I have always been creative. Ever since I was a kid, I’ve had a pressing need to make stuff up. I made up stories and worlds with stuffed animals, Legos, assorted rocks and sticks, and whatever I had. Despite this powerful need to invent, writing was not my first creative pursuit. 

I started with art. Specifically sketching, I never liked painting or even coloring (we’ll hit on why in a minute) nearly as much as I enjoy grabbing a pencil and seeing what comes out of it. I drew on white paper; I scribbled in books (oops); I obliterated the side of every school assignment with an assortment of monsters and heroes and whatever else popped into my head. One time I tried to turn the various numbers (0-9 if you’re unfamiliar) into monster-ish characters and drew them chasing each other around my math work. It never seemed to go over well with my teachers, but at least I had fun. In late elementary/early middle school, I got a book or two about drawing Marvel comic characters. By 7th or 8th grade, Sailor Moon and Dragonball Z and the character art of myriad Squaresoft games converted me to an anime fan and took over my art style for good. I kept with it through high school, and then it tapered into nothing in college, and here’s why.

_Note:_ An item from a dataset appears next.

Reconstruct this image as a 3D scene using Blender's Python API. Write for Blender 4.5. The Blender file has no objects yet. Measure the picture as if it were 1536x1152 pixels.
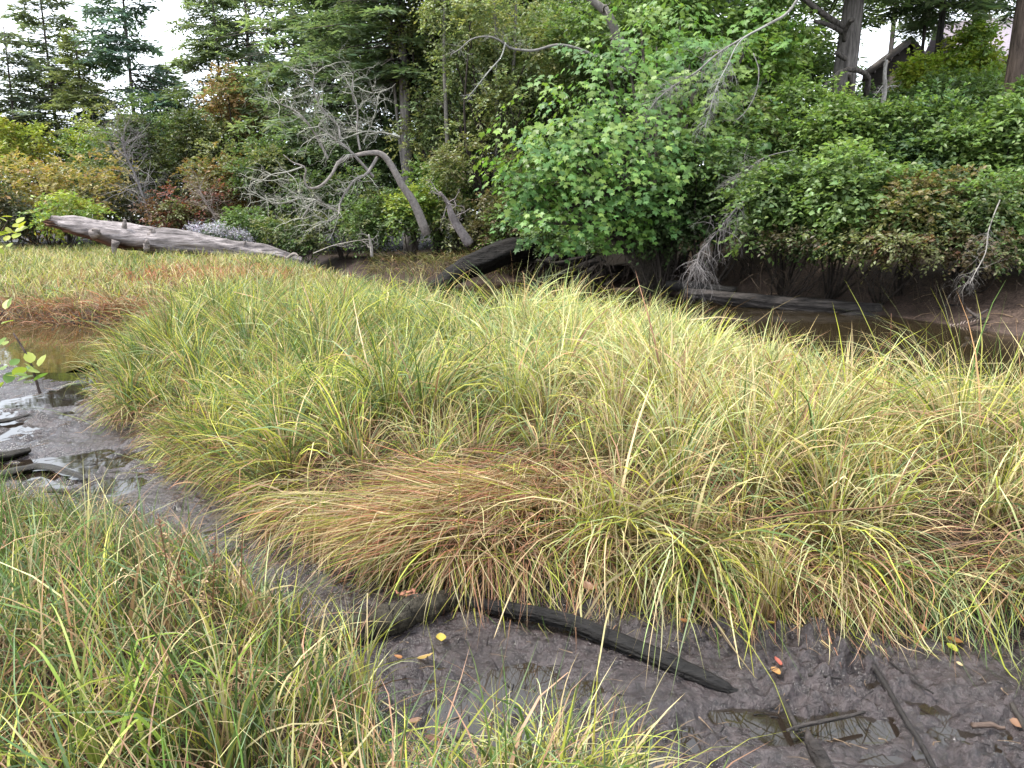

I am a perfectionist. From interviews with artists, authors, and other creative types, I know  I’m not alone. When I look at a sketch I’ve done, a hundred people could tell me they love it, but I can ONLY see the flaws. The spots I know I messed up. The mistakes. This is reason I mainly stick to pencil—I can erase it. I’ve spent over an hour on a sketch only to erase the whole thing and start over. The minute ink touches the paper, it’s permanent—no going back. One slip of the pen and that oopsie is there until you crumple it up, throw it in the trash, and start over. Or don’t. And more and more, that’s what I did until recently. I just didn’t draw anymore. Even now, I’m back to mostly pencil. The pencil gives me near-unlimited chances to try and get it right.

Spoiler alert: you never get it right.

But I think that’s one of the things I like about writing. When I draw a picture, I am always LOOKING at it. I see the whole of what I’ve created for the duration of the process. This means every flaw and imperfection is right there, STARING at me and daring me to try and fix it. To some extent, this is true of writing. I could re-edit just about every single line in a novel any time I reread it. Every editing pass or even just a chance skimming to double-check something has me wanting to tweak words and rewrite dialogue, to scrub all the imperfections from the work because how could I possibly let something out into the world with SO MANY DAMN MISTAKES? The trick about writing, though, is this:

You can’t see your whole novel at once.

With a drawing, the whole picture is right there, but with a novel, all those mistakes or lesser words or whatever are pages and pages and pages behind you. You can’t see them. You can only see the piece you’re working on at that moment. Hopefully, you like that piece. If not, rewrite it, maybe. Or don’t. Just keep writing, and eventually, that piece will be behind you with the rest of it. And if you ever try to look at a page holistically, it’s hard for it to be visually offensive. It’s blocks of text in various shapes and sizes. If you look at a word, it’s just a word. When I type “fart,” it looks exactly the same as if you type “fart” (unless YOU type it in Comic Sans you MONSTER).

As I mentioned, I’ve gotten back into drawing lately. I’ve tried to force myself to use more permanent mediums to increase my comfort level, but the truth is that the permanence still scares me. What I HAVE gotten better at is letting less-than-perfect drawings just…be. Get them down, get them out, and then turn the page, and then they’re gone, and you don’t have to look at them anymore. And then, sometime later, if you need to, you can go back and fix, and edit, and erase, and improve. Or maybe you do need to burn some of them, and sometimes that’s ok too. The important thing is getting it out and turning the page because then you made something, and that’s more than a lot of other people can say.